Поэзия Московского Университета от Ломоносова и до ...
 
[...] После разгрома декабризма правительство усердно искореняло крамолу в учебных заведениях. От профессоров и студентов требовали письменные обязательства о непринадлежности ни к каким тайным организациям. Такой документ должен был дать и Клюшников перед зачислением его в университет. «Я, нижеподписавшийся, – писал он, – сим объявляю, что я ни к какой масонской ложе и ни к какому тайному обществу ни внутри империи, ни вне оной не принадлежу и обязуюсь впредь к оным не принадлежать и никаких сношений с ними не иметь. 1828 года, октября 4 дня». Стандартный текст этого обязательства хранился в личном деле студента и служил для него своего рода охранной грамотой.
     В конце 1830 или в начале 1831 года Клюшников познакомился со Станкевичем – студентом первого курса. Станкевич был на два года и на два университетских курса моложе Клюшникова. Но это нисколько не помешало тому, что между ними вскоре установились короткие, дружеские отношения. Они вместе изучали философию, историю, эстетические учения. Станкевич был более восприимчив к философии, а Клюшников – к истории, и они хорошо дополняли друг друга. Их связывала ещё общая привязанность к поэзии и склонность к юмору.
     Остроумный, хотя и склонный к ипохондрии, Клюшников стал вскоре любимцем всего кружка Станкевича. Много лет спустя один из друзей молодости Клюшникова рассказывал: «Он обладал даром вызывать дух исторических эпох. Речь его между друзьями сверкала остроумием и воображением. В живой импровизации, исполненной юмора, но всегда основанной на серьёзных изучениях, он рассказывал о людях и делах отдалённого прошлого, будто самовидец, как бы о лично пережитом. В его юморе чувствовалась грустная нота, которая чем далее, тем слышнее становилась. К философскому умозрению был он мало склонен, но интересы и занятия кружка вовлекли его и в эту сферу, оказывали на него давление, несколько нарушая его душевное равновесие и сообщая ему некоторую экзальтацию». Вместе со Станкевичем Клюшников штудировал Шеллинга и Канта, сопровождая чтение философских текстов такими комментариями, что Станкевич помирал от хохота. По рассказам современников, Клюшников был неистощим в юморе, он непрерывно сыпал каламбурами, шуточными экспромтами, сочинял едкие эпиграммы на нелюбимых профессоров университета и дружеские пародии на товарищей своих. «Он был Мефистофелем небольшого московского кружка, – писал П.В.Анненков, – весьма зло и едко посмеиваясь над идеальными стремлениями своих приятелей.

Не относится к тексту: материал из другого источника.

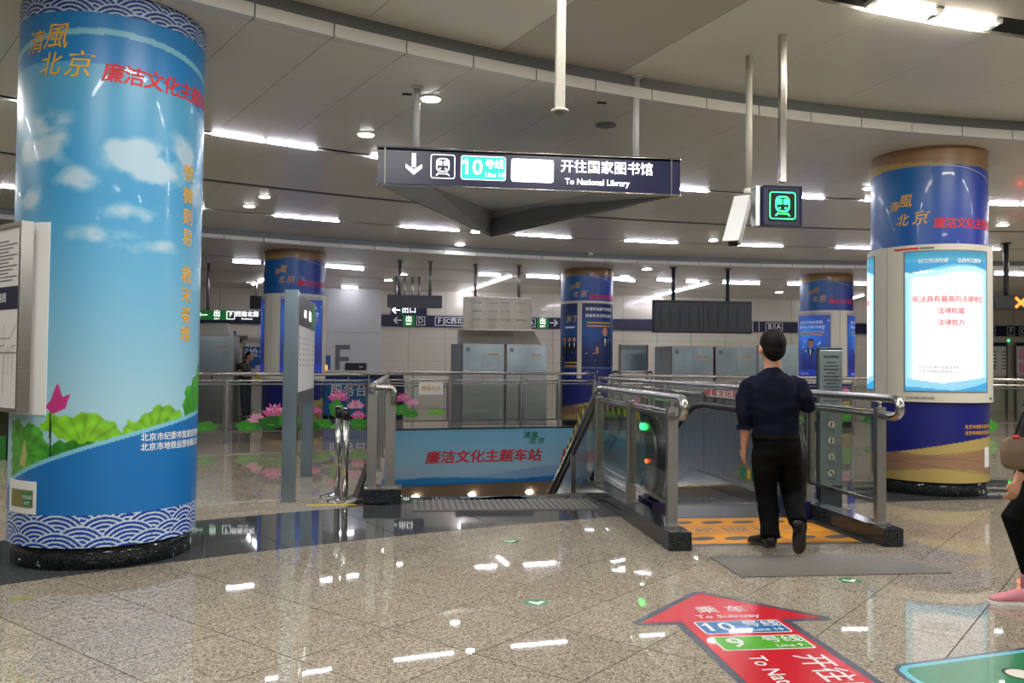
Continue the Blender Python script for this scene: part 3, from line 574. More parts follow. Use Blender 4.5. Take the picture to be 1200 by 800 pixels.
def lightbox(T, c, ph, rot, z0, z1, artfn, m, seams=True, RB=.69, du=.02):
    for k in range(3):
        pc_ = ph+math.radians(rot+120*k); h = RB*math.radians(60)-.006
        b = MB(); b.m('cream_panel'); cylshell(b, c, RB, pc_, -h, h, z0, z1, 24, .04); fr = b.build('lightbox_panel', T)
        hw = RB*math.radians(41); f = cyl_fn(c, RB+.003, pc_)
        painted('backlit_poster', fr, np.arange(-hw, hw+.001, du), np.arange(z0+.13, z1-.08, du), f, artfn, m)
        b = MB(); b.m('grey_trim')
        for (u0, v0, u1, v1) in ((-hw-.014, z0+.116, -hw, z1-.07), (hw, z0+.116, hw+.014, z1-.07), (-hw, z0+.116, hw, z0+.13), (-hw, z1-.085, hw, z1-.07)): cylshell(b, c, RB+.006, pc_, u0, u1, v0, v1, 12 if u1-u0 > .1 else 1, .006)
        b.build('poster_frame', fr)
        yield k, pc_, hw, fr
def art_law(U, Z):
    n = len(U); t = (Z-1.2)/1.6; c = mix(H('f6fbfd')+np.zeros((n, 3)), H('fbfeff')+np.zeros((n, 3)), t); e = np.abs(U)/.5
    c = mix(c, H('7fd0e0')+np.zeros((n, 3)), (e-.72)*3.2); top = Z > 2.60; c[top] = mix(H('8fd9e6')+np.zeros((n, 3)), H('1d87a8')+np.zeros((n, 3)), (Z-2.58)/.2)[top]
    c[(Z > 2.62+.05*np.sin(U*5+1)) & (Z < 2.70)] = H('2b8fc0'); c[(np.abs(Z-(2.58+.04*np.sin(U*6+.5))) < .03)] = H('b7ebf2')
    c[(np.abs(U) < .40) & (Z < 2.52) & (Z > 1.36)] = H('ffffff'); c[(Z < 1.30+.09*np.abs(U+.1)*1.5)] = H('8ccbe6'); c[(Z < 1.22+.25*np.clip(U, 0, 1)**1.3+.08*np.clip(-U, 0, 1))] = H('2f9bd0'); c[(np.abs(U) < .40) & (np.abs(Z-1.60) < .004)] = H('c9b9b0'); return c
for k, p_, hw, fr in lightbox(T2, c2, ph2, 20, 1.08, 2.90, art_law, 'painted_bright', du=.012):
    Rb = .694+.001
    b = MB(); b.m('red_lit')
    if k < 3:
        for s, z, sz in (('宪法具有最高的法律地位', 2.26, .078), ('法律权威', 2.125, .078), ('法律效力', 1.99, .078)): cyltext(b, s, sz, c2, Rb, p_, -(len(s)-1)*.0375, z, .012, .075)
        b.build('red_lettering', fr); b = MB(); b.m('white_print'); cyltext(b, '树立宪法权威  弘扬宪法精神', .055, c2, Rb, p_, -.32, 2.705, .015, .052); b.build('white_lettering', fr)
        b = MB(); b.m('grey_print'); cyltext(b, '北京市纪委市监委宣传部', .04, c2, Rb, p_, -.33, 1.48, 0, .04); cyltext(b, '北京市地铁运营有限公司', .04, c2, Rb, p_, -.33, 1.43, 0, .04); b.build('grey_lettering', fr)
        b = MB(); b.m('rubber_black'); cyltext(b, 'LLG-NH-CPA-020', .04, c2, .6925, p_, -.33, 1.125, .004); cyltext(b, '8:00', .035, c2, .6925, p_, .60, 1.125, .004); b.m('red_print'); cylshell(b, c2, .6925, p_, -.62, -.34, 2.845, 2.868, 6); b.m('grey_print'); cylshell(b, c2, .6925, p_, -.33, -.18, 2.846, 2.868, 6); b.build('serial_print', fr)
def bust(b, f, u, z, s, suit='rubber_black', face='skin'):
    b.m(suit); poly_fn(b, f, [(u-.22*s, z-.55*s), (u+.22*s, z-.55*s), (u+.2*s, z-.1*s), (u+.07*s, z), (u-.07*s, z), (u-.2*s, z-.1*s)])
    b.m(face); poly_fn(b, lambda p, q: f(p, q), [(u+.075*s*math.cos(a), z+.13*s+.1*s*math.sin(a)) for a in np.linspace(0, 2*PI, 12, endpoint=False)])
    b.m('hair'); poly_fn(b, f, [(u-.085*s, z+.15*s), (u-.05*s, z+.18*s), (u+.05*s, z+.18*s), (u+.085*s, z+.15*s), (u+.06*s, z+.25*s), (u-.06*s, z+.25*s)])
    b.m('white_print'); poly_fn(b, f, [(u-.03*s, z-.02*s), (u+.03*s, z-.02*s), (u, z-.2*s)]); return b
def art_night(U, Z):
    n = len(U); c = mix(H('0d1b66')+np.zeros((n, 3)), H('1f6fd0')+np.zeros((n, 3)), np.exp(-((Z-2.35)**2/.25+(U+.1)**2/.4))); st = fbm(U*1., Z, .05, 9); c[st > .80] = H('9fd0ff'); c[Z < 1.42] = H('12309a'); c[np.abs(Z-1.42) < .008] = H('7f9fd8'); return c
c3 = (-2.4203, 19.0706); c5 = (10.7689, 20.8281); c4 = (4.5136, 21.0252)
T3, ph3, w3 = gold_column(c3, 'distant column at left with blue gold wrap and blue posters behind the steel board', .03, ZF)
T5, ph5, w5 = gold_column(c5, 'distant column right of the walking man with a glowing blue poster box', .03, ZF)
T4, ph4, w4 = gold_column(c4, 'middle distant column with dark blue flush posters split by a white strip', .03, ZF)
def dress(T, c, ph, rot, big):
    for k, p_, hw, fr in lightbox(T, c, ph, rot, 1.10, 2.92, art_night, 'painted_lit', du=.035):
        Rb = .696; f = cyl_fn(c, Rb, p_); b = MB(); b.m('white_print'); cyltext(b, '树立宪法权威弘扬', .08, c, Rb, p_, -.33, 2.62, .02, .085); cyltext(b, '国家宪法日暨宪法宣传', .07, c, Rb, p_, -.35, 2.50, .02, .075); cyltext(b, '廉洁文化', .06, c, Rb, p_, -.3, 1.32, .01, .07)
        b.m('gold_print'); rect_fn(b, f, -.35, 2.36, .35, 2.39, 8); rect_fn(b, f, -.35, 2.29, .3, 2.32, 8)
        if big == 5: bust(b, cyl_fn(c, Rb, p_), .0, 1.95, 1.0, 'dark_panel')
        b.build('poster_print', fr)
dress(T3, c3, ph3, 18, 3); dress(T5, c5, ph5, -32, 5)
# middle column: flush posters
f4 = cyl_fn(c4, .655, ph4)
for (px0, px1, lab) in ((650, 676, 0), (682, 716, 1)):
    u0 = pc(c4, .655, max(px0, 658.5), 400)[0] if lab else -1.15; u1 = pc(c4, .655, px1, 400)[0]
    if lab: u1 = 1.0
    ps = painted('poster', T4, np.linspace(u0, u1, 40), np.linspace(1.15, 2.98, 70), f4, lambda U, Z: art_night(U*0+.4*np.sin(U), Z)*.75)
    b = MB(); fn = cyl_fn(c4, .658, ph4)
    if lab:
        b.m('white_print'); cyltext(b, '珍惜宪法赋予的权利', .085, c4, .658, ph4, u0+.12, 2.84, .02, .088); cyltext(b, '国家宪法日宪法宣传', .085, c4, .658, ph4, u0+.12, 2.68, .02, .088)
        b.m('gold_print'); rect_fn(b, fn, u0+.12, 2.50, u0+.8, 2.53, 8); rect_fn(b, fn, u0+.12, 2.42, u0+.8, 2.45, 8); bust(b, fn, .5, 2.15, 1.15); b.m('skin'); poly_fn(b, fn, [(.22, 1.75), (.3, 1.75), (.31, 1.9), (.24, 1.95)]); b.m('white_print'); rect_fn(b, fn, u0+.1, 1.75, u0+.3, 1.77); rect_fn(b, fn, u0+.1, 1.30, u0+.4, 1.34)
    else:
        b.m('gold_print'); cyltext(b, '来了', .17, c4, .658, ph4, -.47, 2.60, .01, .17); b.m('white_print'); rect_fn(b, fn, -.6, 2.38, -.3, 2.42, 4)
        for u in (-.62, -.45, -.31): bust(b, fn, u, 2.02, .62)
        b.m('gold_print'); rect_fn(b, fn, -.62, 1.52, -.22, 1.55, 5); rect_fn(b, fn, -.62, 1.44, -.22, 1.47, 5)
    b.build('poster_print', ps)
b = MB(); b.m('cream_panel'); ua = pc(c4, .66, 676.4, 400)[0]; ub = pc(c4, .66, 681.6, 400)[0]; cylshell(b, c4, .66, ph4, ua, ub, 1.15, 3.0, 4, .006); cylshell(b, c4, .66, ph4, -1.15, 1.0, 2.99, 3.05, 20, .006); b.build('white_strip', T4)

# ================================================ HANGING SIGNS
def YF(Y): return lambda u, v: (u, Y, v)
def XZ(px, py, Y): p = onY(px, py, Y); return p[0], p[2]
def pole(parent, x, y, z0, z1, r=.03, m='steel_satin', name='pole'):
    b = MB(); b.m(m).cyl((x, y), r, z0, z1, 14); b.build(name, parent); b = MB(); b.m(m).cyl((x, y), r*2., z1-.02, z1, 18); b.build('ceiling_flange', parent)
YS = 7.85
xL, zb = XZ(442, 214.5, YS); xR, zb2 = XZ(797, 231, YS); zt = XZ(442, 171, YS)[1]; zb = (zb+zb2)/2
apex = gp(575, 277, zb)
ax, ay = apex[0], apex[1]
T = thing('hanging_sign', 'large triangular navy platform sign with white arrow and lettering on steel poles', 'sign', ((xL+xR)/2, YS, zb))
PL, PR, PA = np.array([xL, YS]), np.array([xR, YS]), np.array([ax, ay])
def board(A, B, name, m, inset=.05):
    d = (B-A)/np.linalg.norm(B-A); n = np.array([-d[1], d[0]]); cen = (PL+PR+PA)/3
    if np.dot(cen-A, n) < 0: n = -n
    b = MB(); b.m(m).prism([tuple(A), tuple(B), tuple(B+n*inset-d*inset*.8), tuple(A+n*inset+d*inset*.8)], zb+.012, zt-.008); return b.build(name, T)
fb = board(PL, PR, 'front_board', 'navy_sign'); board(PR, PA, 'side_board', 'grey_trim'); board(PA, PL, 'side_board', 'grey_trim')
for A, B in ((PL, PR), (PR, PA), (PA, PL)):
    for z in (zb, zt-.012): MB().m('steel').tube([(A[0], A[1], z+.006), (B[0], B[1], z+.006)], .011, 8).build('edge_trim', T)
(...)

Он был, кажется, старее всех своих товарищей, часто страдал ипохондрией, но жертвы его насмешливого расположения любили его и за весёлость, какую распространял он вокруг себя, и за то, что в его причудливых выходках видели не сухость сердца, а только живость ума, замечательного во многих других отношениях, и иногда истинный юмор».
     Я.М.Неверов рассказывает в своих автобиографических заметках, как, бывало, ему, студенту, сладко дремалось на скучных лекциях профессора С.М.Ивашковского и как всегда в это время сидевший рядом Клюшников подавал ему свою табакерку со следующими стихами:

В тяжёлый час, когда душе сгрустнётся,
Слеза блеснёт в глазах, и сердце содрогнётся,
И скорбная глава опустится на грудь, –
Понюхай табаку и горе позабудь.

     [...] Раньше других членов кружка Станкевича Клюшников закончил университет и 6 июля 1832 года был утверждён кандидатом отделения словесных наук. [...]


Поэты кружка Н.В.Станкевича. Библиотека поэта. М.–Л.: Советский писатель, 1964. (Из биографической статьи).